Much of this powerlessness comes from the fact that the U.N. Security Council — which can issue legally binding resolutions — has continually been unable to address the crisis. Since Oct. 7, there have been four failed resolutions on the situation — each failing due to a veto from at least one of the Council’s five permanent members.
Particularly, conflict has emerged between Russia and China, which have both called for a ceasefire, and the United States, which has advocated for “humanitarian pauses.” The United States resolution was vetoed by China and Russia, while the Russian resolution would have been vetoed by the United States and United Kingdom had it received 9 out of 15 votes.
Despite fundamental disagreements, in the wake of the U.N. General Assembly resolution, the Security Council has renewed its negotiating efforts. Significantly, 11 of the 15 Security Council members voted in favor of the General Assembly’s resolution for a ceasefire, with three abstaining and one voting against — that one vote being the United States.
While the United States moves to urge the Israeli government to allow brief humanitarian pauses, it remains staunchly against a ceasefire, as the Biden Administration believes these pauses would ultimately benefit Hamas combatants by allowing them respite from Israeli bombardment.
Given this American opposition, it is unlikely that the Security Council will be able to issue a resolution in support of a ceasefire. As Hashmi noted, “The only way there’s ever been progress in any past peace movements is by strong international pressure — and more than anything else, pressure [from] the United States of America.” Yet, he continued, “the U.S. has consistently wielded veto power to shield Israel from just about [any] criticism … So it’s not at all unexpected.”

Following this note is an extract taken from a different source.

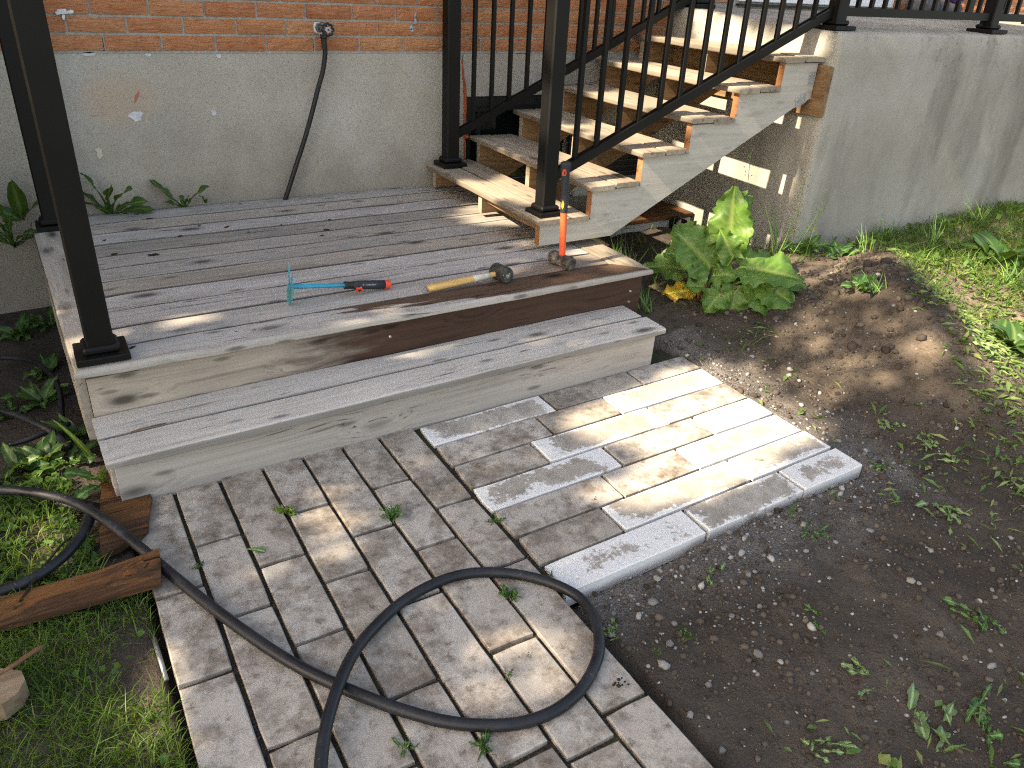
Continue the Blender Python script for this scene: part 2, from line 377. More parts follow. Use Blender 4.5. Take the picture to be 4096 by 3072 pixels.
def m_tint(name, stops, trans=0., rough=.55, spec=.3):
    t = NT(name); at = t.n('Attribute', attribute_name='tint'); v = t.coords(rand=False)
    c = t.ramp(t.math('ADD', at.outputs['Fac'], t.math('MULTIPLY_ADD', t.noise(v, 60, 3), .3, -.15)), stops)
    m = t.fin(c, rough, spec)
    if trans:
        tr = t.n('BsdfTranslucent'); hs = t.mix(.6, c, (.30,.42,.03)); t.l(hs, tr.inputs[0])
        mx = t.n('MixShader'); mx.inputs[0].default_value = trans
        t.l(t.b.outputs[0], mx.inputs[1]); t.l(tr.outputs[0], mx.inputs[2]); t.l(mx.outputs[0], t.out.inputs[0])
    return m
def m_leaf(name, col, light, trans=.35, rough=.45, veins=7, vein_col=None):
    t = NT(name); v = t.coords(); n = t.noise(v, 18, 4)
    c = t.mix(t.ramp(n, [(.3, 0), (.7, 1)]), col, light)
    at = t.n('Attribute', attribute_name='vein'); c = t.mix(t.math('MULTIPLY', at.outputs['Fac'], .75), c, vein_col or tuple(min(1, x*2.2+.05) for x in light))
    t.bump(t.noise(v, 55, 3), .35, .004)
    t.fin(c, rough, .35)
    if trans:
        tr = t.n('BsdfTranslucent'); t.l(t.mix(.5, c, (.30,.40,.02)), tr.inputs[0]); mx = t.n('MixShader'); mx.inputs[0].default_value = trans
        t.l(t.b.outputs[0], mx.inputs[1]); t.l(tr.outputs[0], mx.inputs[2]); t.l(mx.outputs[0], t.out.inputs[0])
    return t.m
def m_black(name='black_powder_coat', rough=.5):
    t = NT(name); v = t.coords(); n = t.noise(v, 400, 2)
    t.bump(n, .06, .001)
    sc_ = t.ramp(t.noise(v, 6, 5), [(.3, (.0025,.0025,.0025)), (.7, (.005,.0047,.0045))]); return t.fin(sc_, rough, .22)
MAT = dict(parge=m_parge(), brick=m_brick(), mortar=m_mortar(), porch=m_porch(), paver=m_paver('old_paver', 0), white=m_paver('white_paver', 1), whiter=m_paver('bright_white_paver', 2),
  soil=m_soil(), black=m_black(), blackp=plain('black_plastic', (.012,.012,.013), .5, .4), glass=None,
  hose=plain('black_rubber_hose', (.012,.013,.017), .45, .35, var=.35, bump=.05, bscale=200),
  galv=plain('galvanised_steel', (.42,.45,.46), .45, .5, .6, .2), zinc=plain('grey_zinc', (.17,.18,.19), .4, .5, .5, .25),
  caulk=plain('red_sealant', (.36,.085,.035), .7, .3), putty=plain('white_filler', (.55,.57,.58), .85, .2, var=.2),
  teal=plain('teal_paint', (.008,.27,.40), .4, .5, var=.2), tealdark=plain('worn_teal_blade', (.05,.22,.25), .5, .5, var=.5),
  grip=plain('dark_grey_grip', (.025,.029,.036), .65, .3, bump=.1), orange=plain('orange_plastic', (.78,.075,.035), .45, .4, var=.08),
  orangeh=plain('bright_orange_fibreglass', (.86,.115,.045), .4, .4, var=.08), yellow=plain('yellow_plastic', (.86,.36,.03), .45, .4),
  steel=plain('worn_steel', (.075,.068,.06), .5, .5, .3, .8), rubber=plain('dusty_black_rubber', (.045,.043,.04), .8, .3, var=.9),
  dust=plain('dried_cement', (.5,.47,.42), .9, .1), silver=plain('printed_grey', (.40,.42,.45), .6, .3),
  doorw=plain('white_door_paint', (.78,.80,.84), .4, .4, var=.03), greybox=plain('grey_plastic', (.40,.41,.42), .5, .4, var=.05),
  purple=plain('purple_cloth', (.14,.06,.34), .9, .1), greycloth=plain('grey_cloth', (.10,.10,.115), .95, .1, var=.3), pinkcloth=plain('pink_cloth', (.55,.07,.12), .9, .1),
  stone=plain('grey_stone', (.13,.127,.125), .85, .25, var=.35), stone_l=plain('pale_stone', (.21,.20,.185), .85, .25, var=.2), stone_b=plain('brown_stone', (.10,.075,.06), .9, .2, var=.3),
  clod=plain('soil_clod', (.075,.053,.039), .97, .1, var=.35), bark=plain('bark_debris', (.035,.025,.018), .95, .1, var=.5),
  twig=plain('dry_twig', (.16,.085,.05), .9, .15, var=.4), stem=plain('green_stem', (.16,.25,.05), .6, .3), redstem=plain('red_stalk', (.10,.035,.018), .5, .4, var=.4),
  redpaint=plain('red_spray_paint', (.45,.13,.09), .85, .1), bluepaint=plain('pale_blue_paint', (.38,.44,.50), .85, .1),
  grass=m_tint('grass_blades', [(0, (.030,.072,.012)), (.5, (.062,.125,.020)), (.85, (.11,.19,.035)), (1, (.20,.19,.06))], .35),
  weed=m_tint('ground_weeds', [(0, (.025,.065,.014)), (.5, (.050,.115,.022)), (1, (.10,.19,.04))], .35),
  cut=m_tint('cut_weeds', [(0, (.05,.11,.028)), (.5, (.11,.19,.055)), (1, (.24,.26,.10))], .25),
  gravel=m_tint('crushed_gravel', [(0, (.09,.085,.085)), (.5, (.20,.195,.19)), (1, (.34,.33,.32))], 0, .85, .3),
  clods=m_tint('soil_crumbs', [(0, (.036,.029,.024)), (.5, (.068,.055,.046)), (1, (.115,.094,.078))], 0, .97, .1),
  tree=m_tint('tree_leaves', [(0, (.03,.07,.012)), (.5, (.05,.10,.018)), (1, (.08,.14,.03))], .25),
  rhubarb=m_leaf('rhubarb_leaf', (.062,.15,.026), (.115,.225,.048), .38, .42, vein_col=(.26,.34,.10)),
  dandelion=m_leaf('dandelion_leaf', (.022,.068,.014), (.045,.105,.022), .25, .45, vein_col=(.13,.19,.06)),
  broad=m_leaf('broad_weed_leaf', (.035,.10,.022), (.07,.155,.04), .3, .45), yellowleaf=m_leaf('yellow_leaf', (.55,.30,.03), (.66,.42,.06), .3, .5),
  palegrass=m_leaf('pale_leaf', (.10,.19,.03), (.18,.27,.05), .35, .45), limp=m_leaf('limp_leaf', (.09,.16,.06), (.15,.22,.09), .2, .55))
def m_hose():
    t = NT('scuffed_rubber_hose'); v = t.coords(); n = t.noise(v, 9, 6, .7); n2 = t.noise(v, 120, 4, .7)
    c = t.ramp(n, [(.35, (.006,.0065,.009)), (.6, (.014,.015,.02)), (.75, (.035,.036,.042))])
    c = t.mix(t.math('MULTIPLY', t.ramp(n2, [(.60, 0), (.70, 1)]), t.ramp(n, [(.45, 0), (.62, .7)])), c, (.12,.12,.125))
    t.bump(n2, .15, .002); return t.fin(c, t.ramp(n, [(.35, .38), (.7, .62)]), .35)
MAT['hose'] = m_hose()
gl = NT('dark_window_glass'); MAT['glass'] = gl.fin((.006,.008,.008), .06, .8)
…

He added that “it’s not necessarily irrational either, because the country that votes the most with the U.S. in the entire U.N. is the state of Israel … there’s a strong … nexus between these two countries.” Given this, Hashmi explained that a consensus from the Security Council would take “a revolution in … American foreign policy making.”
On Oct. 30, the Security Council heard briefings on the devastating humanitarian crisis in Gaza from key U.N. humanitarian agencies, as well as pleas for support from both the Permanent Representative of Israel and the Permanent Observer of Palestine. It is yet to be seen if the Security Council will be able to unite on the issue.